──────── WORKING DATA ────────
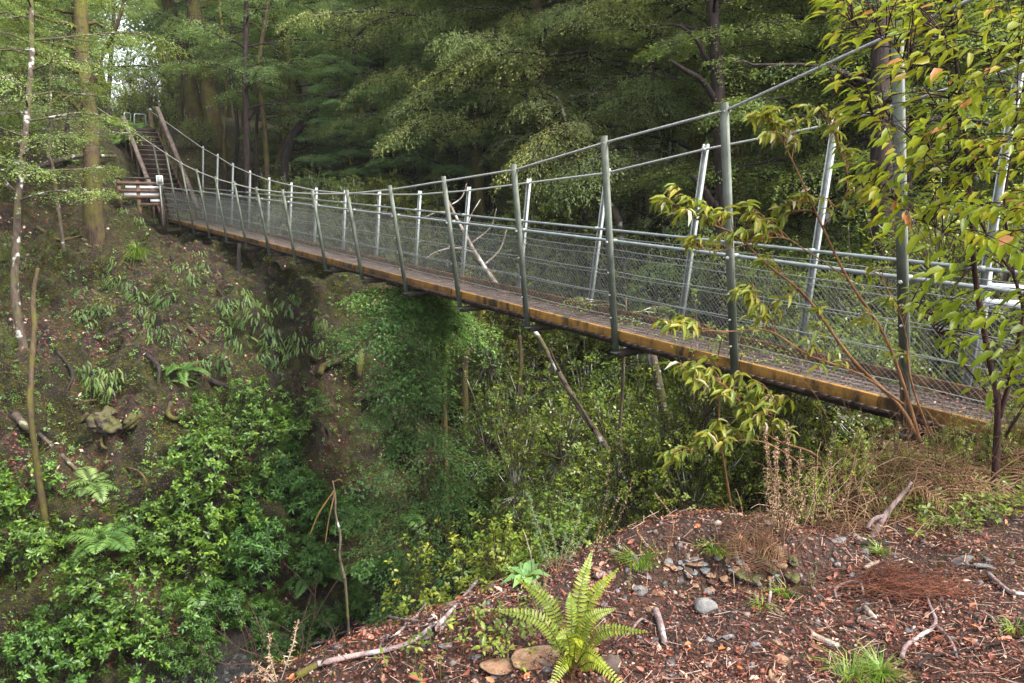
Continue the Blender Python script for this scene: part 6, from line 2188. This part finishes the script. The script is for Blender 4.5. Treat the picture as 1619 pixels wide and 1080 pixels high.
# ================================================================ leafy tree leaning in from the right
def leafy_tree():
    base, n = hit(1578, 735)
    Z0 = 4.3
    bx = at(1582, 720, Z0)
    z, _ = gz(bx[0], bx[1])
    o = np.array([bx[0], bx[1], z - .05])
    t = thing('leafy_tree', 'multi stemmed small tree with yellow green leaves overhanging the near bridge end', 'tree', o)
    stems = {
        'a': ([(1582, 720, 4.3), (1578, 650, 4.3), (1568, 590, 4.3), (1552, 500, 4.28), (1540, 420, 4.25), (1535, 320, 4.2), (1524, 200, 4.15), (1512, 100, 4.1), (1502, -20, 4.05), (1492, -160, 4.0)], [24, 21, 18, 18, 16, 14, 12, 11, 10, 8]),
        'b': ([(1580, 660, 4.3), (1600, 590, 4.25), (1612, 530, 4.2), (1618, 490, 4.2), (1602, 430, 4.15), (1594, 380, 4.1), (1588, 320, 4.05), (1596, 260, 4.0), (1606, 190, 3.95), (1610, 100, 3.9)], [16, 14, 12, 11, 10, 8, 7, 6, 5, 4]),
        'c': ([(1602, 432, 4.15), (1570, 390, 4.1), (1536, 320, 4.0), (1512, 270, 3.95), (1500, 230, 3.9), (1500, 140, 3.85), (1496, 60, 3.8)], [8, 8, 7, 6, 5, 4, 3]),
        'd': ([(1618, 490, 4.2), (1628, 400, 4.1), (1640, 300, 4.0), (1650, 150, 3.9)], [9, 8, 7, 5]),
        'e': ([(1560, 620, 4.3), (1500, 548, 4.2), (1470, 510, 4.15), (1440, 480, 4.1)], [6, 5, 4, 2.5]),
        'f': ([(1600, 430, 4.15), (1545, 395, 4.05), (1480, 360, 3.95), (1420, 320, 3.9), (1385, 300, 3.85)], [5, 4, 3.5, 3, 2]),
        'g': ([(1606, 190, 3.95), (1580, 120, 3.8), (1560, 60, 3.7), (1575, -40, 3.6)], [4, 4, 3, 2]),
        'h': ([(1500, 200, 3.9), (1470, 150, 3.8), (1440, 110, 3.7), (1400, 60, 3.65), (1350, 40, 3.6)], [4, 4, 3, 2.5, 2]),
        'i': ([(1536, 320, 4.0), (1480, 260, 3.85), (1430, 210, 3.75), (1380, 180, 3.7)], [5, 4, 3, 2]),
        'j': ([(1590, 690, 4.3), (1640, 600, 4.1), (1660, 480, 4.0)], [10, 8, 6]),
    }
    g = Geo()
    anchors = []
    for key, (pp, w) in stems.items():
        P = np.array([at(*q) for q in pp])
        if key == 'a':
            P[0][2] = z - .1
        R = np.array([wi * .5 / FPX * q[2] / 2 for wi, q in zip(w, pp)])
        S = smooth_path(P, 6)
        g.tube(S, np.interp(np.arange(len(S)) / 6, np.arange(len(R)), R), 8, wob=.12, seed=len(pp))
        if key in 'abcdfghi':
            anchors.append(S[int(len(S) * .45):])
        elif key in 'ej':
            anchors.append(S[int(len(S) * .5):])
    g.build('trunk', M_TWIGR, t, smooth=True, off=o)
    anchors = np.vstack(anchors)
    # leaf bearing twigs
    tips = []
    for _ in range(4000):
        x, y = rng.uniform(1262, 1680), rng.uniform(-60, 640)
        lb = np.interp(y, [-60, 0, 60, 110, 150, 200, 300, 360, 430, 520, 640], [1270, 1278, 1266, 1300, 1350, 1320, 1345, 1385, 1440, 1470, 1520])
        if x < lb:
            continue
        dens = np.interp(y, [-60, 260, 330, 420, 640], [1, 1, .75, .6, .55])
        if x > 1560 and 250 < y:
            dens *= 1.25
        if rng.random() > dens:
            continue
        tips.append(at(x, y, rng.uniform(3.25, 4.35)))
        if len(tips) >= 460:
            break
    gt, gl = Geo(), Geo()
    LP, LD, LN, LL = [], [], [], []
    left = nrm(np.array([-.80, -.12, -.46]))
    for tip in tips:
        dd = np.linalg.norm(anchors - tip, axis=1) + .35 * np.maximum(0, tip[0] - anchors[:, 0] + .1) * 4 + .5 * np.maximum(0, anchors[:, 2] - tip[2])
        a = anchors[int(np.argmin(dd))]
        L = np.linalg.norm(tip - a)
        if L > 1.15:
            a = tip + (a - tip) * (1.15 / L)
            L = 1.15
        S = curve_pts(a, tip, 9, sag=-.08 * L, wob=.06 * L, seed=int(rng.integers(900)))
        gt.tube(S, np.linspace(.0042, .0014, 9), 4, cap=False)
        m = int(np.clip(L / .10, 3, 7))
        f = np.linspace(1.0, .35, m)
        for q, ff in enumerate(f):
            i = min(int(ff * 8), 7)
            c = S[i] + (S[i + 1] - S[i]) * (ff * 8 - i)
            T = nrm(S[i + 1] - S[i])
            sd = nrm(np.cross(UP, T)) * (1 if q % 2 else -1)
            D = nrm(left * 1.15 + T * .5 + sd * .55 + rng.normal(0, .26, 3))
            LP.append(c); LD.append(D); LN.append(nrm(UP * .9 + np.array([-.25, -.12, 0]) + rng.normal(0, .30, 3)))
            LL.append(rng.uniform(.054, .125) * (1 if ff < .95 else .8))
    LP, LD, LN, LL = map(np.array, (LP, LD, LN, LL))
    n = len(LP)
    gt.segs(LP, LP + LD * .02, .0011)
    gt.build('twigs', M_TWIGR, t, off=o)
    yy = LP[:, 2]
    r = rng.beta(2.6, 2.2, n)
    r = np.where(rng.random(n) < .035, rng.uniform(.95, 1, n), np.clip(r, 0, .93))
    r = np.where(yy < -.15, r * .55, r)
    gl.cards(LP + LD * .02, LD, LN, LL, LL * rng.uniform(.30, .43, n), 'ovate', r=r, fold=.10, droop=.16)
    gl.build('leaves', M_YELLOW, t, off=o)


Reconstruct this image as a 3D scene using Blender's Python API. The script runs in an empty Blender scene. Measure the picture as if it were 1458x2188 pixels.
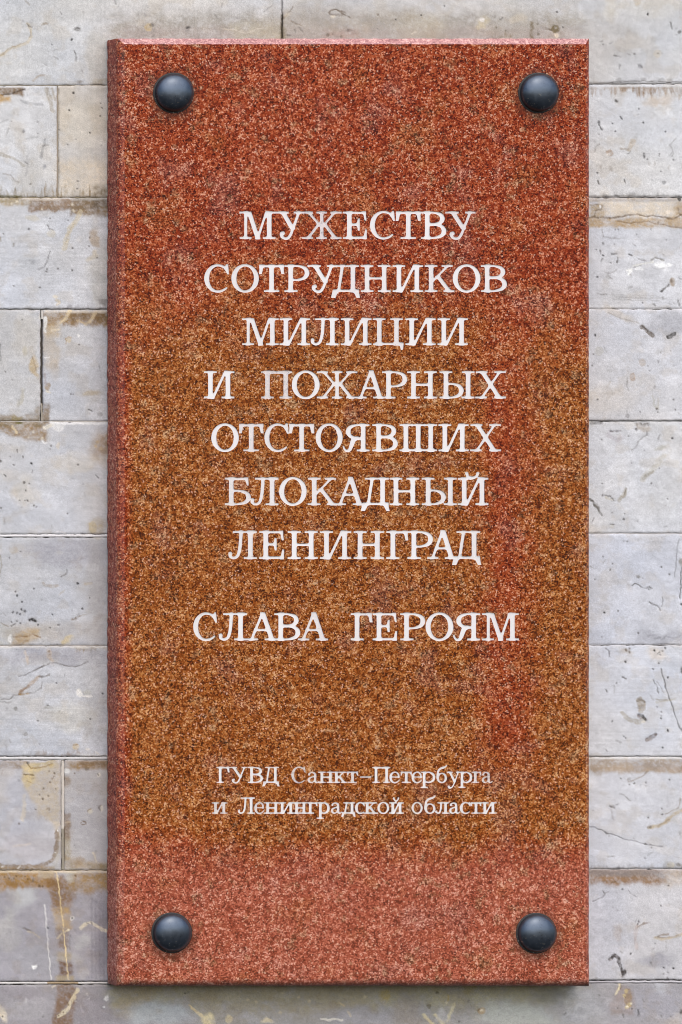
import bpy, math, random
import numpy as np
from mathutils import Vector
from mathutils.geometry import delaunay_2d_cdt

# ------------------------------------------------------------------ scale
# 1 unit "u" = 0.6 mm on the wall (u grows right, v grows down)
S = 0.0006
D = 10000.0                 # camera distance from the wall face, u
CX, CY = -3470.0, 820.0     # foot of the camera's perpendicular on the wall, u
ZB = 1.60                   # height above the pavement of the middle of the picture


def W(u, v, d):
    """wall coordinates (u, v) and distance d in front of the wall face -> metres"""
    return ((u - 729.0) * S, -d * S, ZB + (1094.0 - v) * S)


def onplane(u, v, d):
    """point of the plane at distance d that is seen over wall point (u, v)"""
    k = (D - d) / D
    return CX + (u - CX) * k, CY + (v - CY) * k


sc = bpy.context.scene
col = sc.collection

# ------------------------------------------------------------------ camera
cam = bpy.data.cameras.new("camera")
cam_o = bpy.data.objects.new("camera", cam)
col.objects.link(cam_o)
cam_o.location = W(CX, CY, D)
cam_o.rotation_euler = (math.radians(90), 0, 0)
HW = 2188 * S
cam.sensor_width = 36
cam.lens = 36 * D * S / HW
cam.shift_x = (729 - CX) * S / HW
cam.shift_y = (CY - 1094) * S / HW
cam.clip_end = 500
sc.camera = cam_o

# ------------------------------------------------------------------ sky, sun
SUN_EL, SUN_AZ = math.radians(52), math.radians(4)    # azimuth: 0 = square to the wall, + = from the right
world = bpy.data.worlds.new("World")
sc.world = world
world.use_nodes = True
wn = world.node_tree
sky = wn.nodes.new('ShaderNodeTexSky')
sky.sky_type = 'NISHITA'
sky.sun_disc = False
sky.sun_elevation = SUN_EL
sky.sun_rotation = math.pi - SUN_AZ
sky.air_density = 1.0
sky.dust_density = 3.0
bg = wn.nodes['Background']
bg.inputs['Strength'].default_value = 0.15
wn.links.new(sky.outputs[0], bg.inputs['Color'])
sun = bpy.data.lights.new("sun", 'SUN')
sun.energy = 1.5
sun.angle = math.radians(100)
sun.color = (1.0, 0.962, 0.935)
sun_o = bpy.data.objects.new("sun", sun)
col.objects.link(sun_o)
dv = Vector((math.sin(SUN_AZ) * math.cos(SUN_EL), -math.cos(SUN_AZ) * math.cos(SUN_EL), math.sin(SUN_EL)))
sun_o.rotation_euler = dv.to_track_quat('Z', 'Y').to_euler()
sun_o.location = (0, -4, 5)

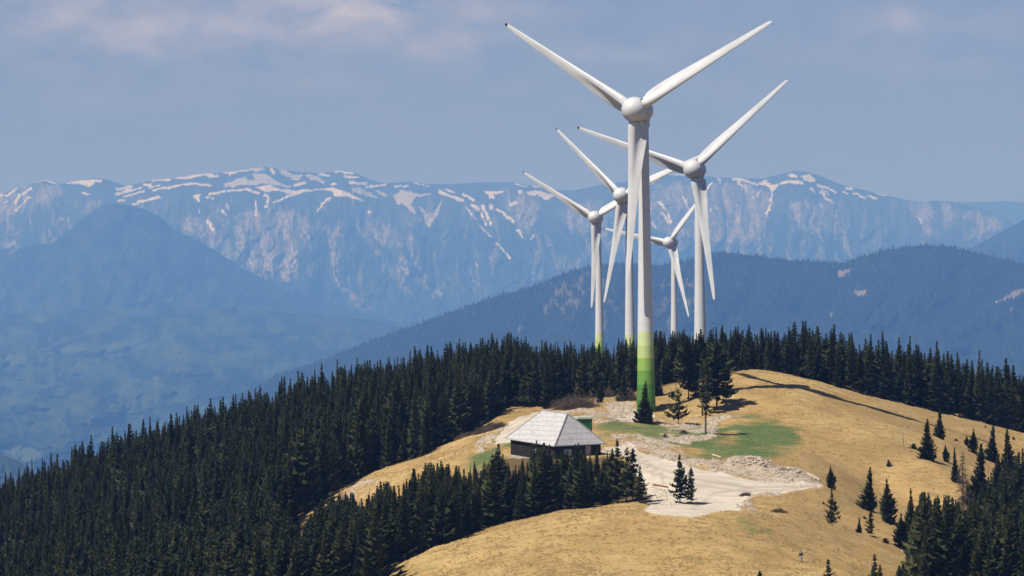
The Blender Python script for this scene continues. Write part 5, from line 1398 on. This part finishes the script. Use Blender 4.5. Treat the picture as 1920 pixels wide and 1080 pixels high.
────────
- **AIM**
From the line that has "Reconstruct this image" through the line that has "col = sc.collection", reproduce each line exactly as it stands and nothing else; do not include any pictures.

- **FULL RESPONSE**
Reconstruct this image as a 3D scene using Blender's Python API. The script runs in an empty Blender scene. Measure the picture as if it were 1458x2188 pixels.
import bpy, math, random
import numpy as np
from mathutils import Vector
from mathutils.geometry import delaunay_2d_cdt

# ------------------------------------------------------------------ scale
# 1 unit "u" = 0.6 mm on the wall (u grows right, v grows down)
S = 0.0006
D = 10000.0                 # camera distance from the wall face, u
CX, CY = -3470.0, 820.0     # foot of the camera's perpendicular on the wall, u
ZB = 1.60                   # height above the pavement of the middle of the picture


def W(u, v, d):
    """wall coordinates (u, v) and distance d in front of the wall face -> metres"""
    return ((u - 729.0) * S, -d * S, ZB + (1094.0 - v) * S)


def onplane(u, v, d):
    """point of the plane at distance d that is seen over wall point (u, v)"""
    k = (D - d) / D
    return CX + (u - CX) * k, CY + (v - CY) * k


sc = bpy.context.scene
col = sc.collection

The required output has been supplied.